A Fair Entry in The Philo Vance Series
22 August 2005 | by (Van Buren, Arkansas) – See all my reviews

The Philo Vance murder mystery series was entertaining and worthwhile but had one serious problem, the actor playing the lead role of Philo Vance kept changing from movie to movie. This was not true of other successful series such as Basil Rathbone's Sherlock Holmes and Chester Morris' Boston Blackie. By far the most competent actor in the role was the indomitable William Powell, who starred in not only the best one of the Philo Vance films but a movie classic "The Kennel Murder Case." Alas, he was too good and went on to bigger and better roles, in particular the Thin Man series. What we get with "Calling Philo Vance" is James Stephenson, who makes a pleasant enough Philo Vance but he is certainly no William Powell. On the other hand, the supporting cast is equal to and sometimes even better than the supporting cast in "The Kennel Murder Case." "Calling Philo Vance" is a reworking of the "Kennel Murder Case," updating the story to involve espionage (Hitler invaded Poland the year before this movie was released).
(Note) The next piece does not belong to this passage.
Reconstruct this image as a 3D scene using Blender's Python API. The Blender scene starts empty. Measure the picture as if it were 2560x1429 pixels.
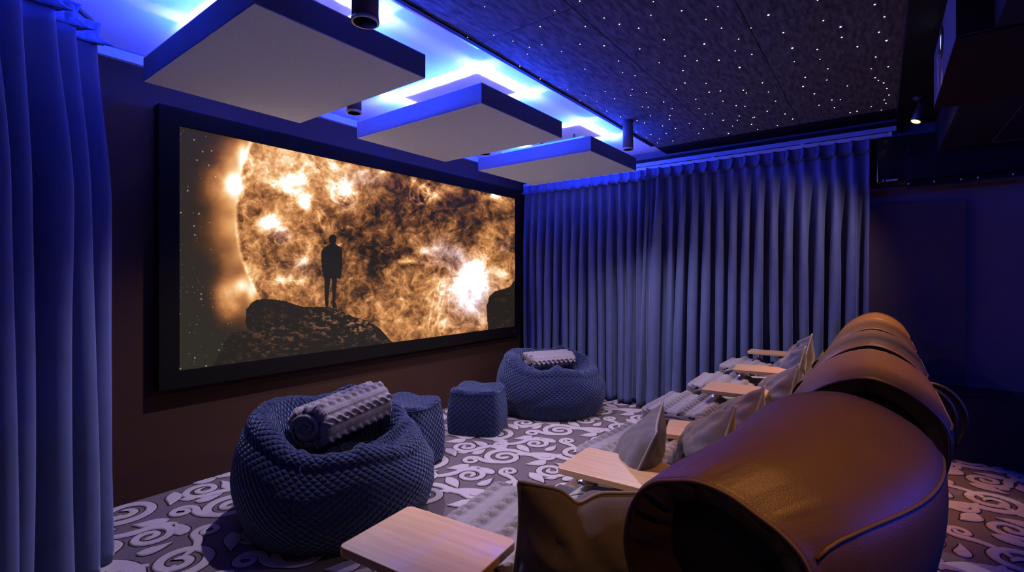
import bpy, math, random
import numpy as np
from mathutils import Vector, Matrix, Euler
PI = math.pi
random.seed(7); rng = np.random.default_rng(11)
scene = bpy.context.scene
COL = scene.collection

# ------------------------------------------------------------------ camera model (metres, x along the screen, y to the screen)
F = 1220.5; YAW = math.radians(37.0715); VY = 694.3; H = 1.35
AX = (math.cos(YAW), math.sin(YAW)); RX = (math.sin(YAW), -math.cos(YAW))
def on_z(px, py, z):
    u = (px-1280)/F; v = -(py-VY)/F; t = (z-H)/v
    return ((AX[0]+u*RX[0])*t, (AX[1]+u*RX[1])*t, z)

# ------------------------------------------------------------------ helpers
def tag(o, label=None, cat=None, group=None, kind=None):
    if label: o['label'] = label
    if cat: o['category'] = cat
    if group: o['group'] = group
    if kind: o['kind'] = kind
    return o
def thing(name, label, cat, loc=(0, 0, 0), rz=0, group=None):
    o = bpy.data.objects.new(name, None); COL.objects.link(o)
    o.location = loc; o.rotation_euler = (0, 0, rz); o.empty_display_size = .05
    return tag(o, label, cat, group)
def link(name, me, mat, parent=None, smooth=True):
    o = bpy.data.objects.new(name, me); COL.objects.link(o)
    if mat:
        for m in (mat if isinstance(mat, (list, tuple)) else [mat]): me.materials.append(m)
    if parent: o.parent = parent
    if smooth: me.polygons.foreach_set('use_smooth', [True]*len(me.polygons))
    return o
class MB:
    """collects shapes into one mesh"""
    def __init__(s): s.v = []; s.f = []; s.m = []; s.sm = []
    def add(s, vs, fs, m=0, sm=False, M=None):
        b = len(s.v)
        s.v += [tuple(M @ Vector(p)) if M else tuple(p) for p in vs]
        s.f += [tuple(b+i for i in f) for f in fs]; s.m += [m]*len(fs); s.sm += [sm]*len(fs); return s
    def box(s, c, d, bev=0, M=None, m=0):
        cx, cy, cz = c; hx, hy, hz = d[0]/2, d[1]/2, d[2]/2
        if bev <= 0:
            vs = [(cx+a*hx, cy+b*hy, cz+e*hz) for e in (-1, 1) for b in (-1, 1) for a in (-1, 1)]
            return s.add(vs, [(0, 2, 3, 1), (4, 5, 7, 6), (0, 1, 5, 4), (2, 6, 7, 3), (0, 4, 6, 2), (1, 3, 7, 5)], m, False, M)
        return s.rbox(c, d, bev, bev, 3, M, m)
    def rbox(s, c, d, rxy, rz, n=4, M=None, m=0):
        """box with rounded vertical corners (rxy) and rounded top / bottom edges (rz)"""
        cx, cy, cz = c; hx, hy, hz = d[0]/2, d[1]/2, d[2]/2
        prof = [(rz*(1-math.sin(a)), hz-rz*(1-math.cos(a))) for a in [PI/2*i/n for i in range(n+1)]]  # inset, z
        prof = [(i, z) for i, z in prof]
        rows = [(i, -z) for i, z in reversed([(rz*(1-math.cos(a)), hz-rz*(1-math.sin(a))) for a in [PI/2*i/n for i in range(n+1)]])]
        rows += [(i, z) for i, z in [(rz*(1-math.cos(a)), hz-rz*(1-math.sin(a))) for a in [PI/2*i/n for i in range(n+1)]]]
        vs = []; N = 4*(n+1)
        for ins, z in rows:
            for q, (sx, sy) in enumerate(((1, 1), (-1, 1), (-1, -1), (1, -1))):
                r = max(rxy-ins, .0005) if rxy > 0 else .0005
                for k in range(n+1):
                    a = q*PI/2+PI/2*k/n
                    vs.append((cx+sx*(hx-ins-r)+r*math.cos(a), cy+sy*(hy-ins-r)+r*math.sin(a), cz+z))
        fs = []
        for j in range(len(rows)-1):
            for k in range(N):
                k2 = (k+1) % N; fs.append((j*N+k, j*N+k2, (j+1)*N+k2, (j+1)*N+k))
        fs.append(tuple(reversed(range(N)))); fs.append(tuple((len(rows)-1)*N+k for k in range(N)))
        return s.add(vs, fs, m, False, M)
    def lathe(s, prof, n=32, M=None, m=0, sm=True):
        vs = []; fs = []
        for r, z in prof:
            for k in range(n): a = 2*PI*k/n; vs.append((r*math.cos(a), r*math.sin(a), z))
        for j in range(len(prof)-1):
            for k in range(n):
                k2 = (k+1) % n; fs.append((j*n+k, j*n+k2, (j+1)*n+k2, (j+1)*n+k))
        if prof[0][0] > 1e-5: fs.append(tuple(reversed(range(n))))
        if prof[-1][0] > 1e-5: fs.append(tuple((len(prof)-1)*n+k for k in range(n)))
        return s.add(vs, fs, m, sm, M)
    def tube(s, pts, r, n=8, closed=False, m=0, M=None):
        pts = [Vector(p) for p in pts]; L = len(pts); vs = []; fs = []; up = Vector((0, 0, 1)); prev = None
        for i, p in enumerate(pts):
            t = (pts[(i+1) % L]-pts[i-1]) if closed else (pts[min(i+1, L-1)]-pts[max(i-1, 0)])
            t.normalize()
            a = prev if prev is not None else (up if abs(t.z) < .9 else Vector((1, 0, 0)))
            b = t.cross(a); b.normalize(); a = b.cross(t); prev = a
            for k in range(n):
                an = 2*PI*k/n; vs.append(p+a*(r*math.cos(an))+b*(r*math.sin(an)))
        for i in range(L if closed else L-1):
            i2 = (i+1) % L
            for k in range(n):
                k2 = (k+1) % n; fs.append((i*n+k, i*n+k2, i2*n+k2, i2*n+k))
        if not closed: fs.append(tuple(reversed(range(n)))); fs.append(tuple((L-1)*n+k for k in range(n)))
        return s.add(vs, fs, m, True, M)
    def poly(s, pts, h, M=None, m=0):
        """prism of a polygon in xy, height h"""
        n = len(pts)
        vs = [(x, y, 0) for x, y in pts]+[(x, y, h) for x, y in pts]
        fs = [tuple(reversed(range(n))), tuple(range(n, 2*n))]+[(i, (i+1) % n, n+(i+1) % n, n+i) for i in range(n)]
        return s.add(vs, fs, m, False, M)
    def build(s, name, mat, parent=None):
        me = bpy.data.meshes.new(name); me.from_pydata(s.v, [], s.f); me.update()
        o = link(name, me, mat, parent, False)
        me.polygons.foreach_set('material_index', s.m); me.polygons.foreach_set('use_smooth', s.sm)
        return o
def grid(name, P, mat, parent=None, cu=False, cv=False, uv=None, caps=False):
    """P: array (nv, nu, 3). cu closes along u"""
    nv, nu = P.shape[:2]; idx = np.arange(nv*nu).reshape(nv, nu)
    iu = np.concatenate([idx, idx[:, :1]], 1) if cu else idx
    if cv: iu = np.concatenate([iu, iu[:1]], 0)
    fs = np.stack([iu[:-1, :-1], iu[:-1, 1:], iu[1:, 1:], iu[1:, :-1]], -1).reshape(-1, 4)
    me = bpy.data.meshes.new(name)
    faces = fs.tolist()
    if caps: faces += [idx[0][::-1].tolist(), idx[-1].tolist()]
    me.from_pydata(P.reshape(-1, 3).tolist(), [], faces); me.update()
    if uv is not None:
        U = np.concatenate([uv, uv[:, -1:]+(uv[:, -1:]-uv[:, -2:-1])], 1) if cu else uv
        if cv: U = np.concatenate([U, U[-1:]], 0)
        lay = me.uv_layers.new(name='UVMap')
        q = np.stack([U[:-1, :-1], U[:-1, 1:], U[1:, 1:], U[1:, :-1]], 2).reshape(-1, 2)
        full = np.zeros((len(me.loops), 2), np.float32); full[:len(q)] = q
        lay.data.foreach_set('uv', full.ravel())
    return link(name, me, mat, parent, True)
def copy_tree(o, parent=None):
    c = o.copy(); COL.objects.link(c); c.parent = parent
    for ch in list(o.children):
        copy_tree(ch, c)
    return c
# value noise
_perm = rng.random((256, 256))
def vnoise(x, y):
    x = np.asarray(x, float); y = np.asarray(y, float)
    xi = np.floor(x).astype(int); yi = np.floor(y).astype(int); fx = x-xi; fy = y-yi
    fx = fx*fx*(3-2*fx); fy = fy*fy*(3-2*fy)
    g = lambda a, b: _perm[a % 256, b % 256]
    return (g(xi, yi)*(1-fx)+g(xi+1, yi)*fx)*(1-fy)+(g(xi, yi+1)*(1-fx)+g(xi+1, yi+1)*fx)*fy
def fbm(x, y, o=5, g=.5):
    s = 0; a = 1; t = 0
    for i in range(o): s = s+a*vnoise(x*2**i+17.3*i, y*2**i+9.1*i); t += a; a *= g
    return s/t
def sstep(a, b, x): t = np.clip((x-a)/(b-a), 0, 1); return t*t*(3-2*t)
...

Other than the spy angle and having Philo a government agent rather than a P.I. there is not much change. The story still involves the intriguing idea of having a murder committed in a sealed and locked room. A few of the scenes are shot verbatim from the original. So why watch this one if you can get hold of the original, which is a superior film? I'm a Philo Vance fan. So I enjoyed this one too.